If nothing else, maybe this'll inspire me to get off my ass and actually get it done.

2 comments

Thanks!

If the URL shortener has an API, maybe you could write a script that keeps a record of every URL passing through it, and then run curl on those records with a cronjob or something.

I’m guessing you use a plain text editor for your notes and want to stick with it, but some note-taking apps, like Bear and Roam automatically hide the URLs in markdown links, so you could keep them as short as their titles. This would bypass the need for a URL shortener.

Definitely, if I were using rendered output primarily that'd make a ton of sense of course.

As you surmised, though, I use VS Code, vim, nvAlt, and iOS text editors as my primary tools (depending on setting) and actually create/read the journal in pure plaintext.

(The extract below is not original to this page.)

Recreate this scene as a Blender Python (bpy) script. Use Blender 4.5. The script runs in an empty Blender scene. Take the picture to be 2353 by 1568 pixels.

The markdown formatting is more so I can c/p rendered versions from a preview HTML page to Google Docs and other targets that understand rich text from clipboard but not markdown directly--I can create meeting minutes and whatnot from my notes very quickly that way.

I would move away from url shorteners.

- It’s a single point of failure.

- If the database breaks, you loose all your links.

- If they get attacked, they can redirect to malware.

- If they go out of business or gets shut down, you have another issue to solve.

If you’re using markdown, asciidoc, restructuredtext you can create a link and hide the url with text.

Equivalent to,

    <a href=“http://example.com/some/page/here”>Example</a>
You can't hide it in plaintext, which is the point.

I think your post got partially eaten by HN as formatting but I understand the []() format for MD--but you can see where that's at least 2 chars longer than just putting in the raw URL, and not super necessary in my editor that auto-linkifies. The markdown formatting is so I can share it with other people and paste into gdocs, but 50 char wide plaintext is the primary format.

It's also an internal shortener service within an established company that maintains it well, but I appreciate your points for public ones.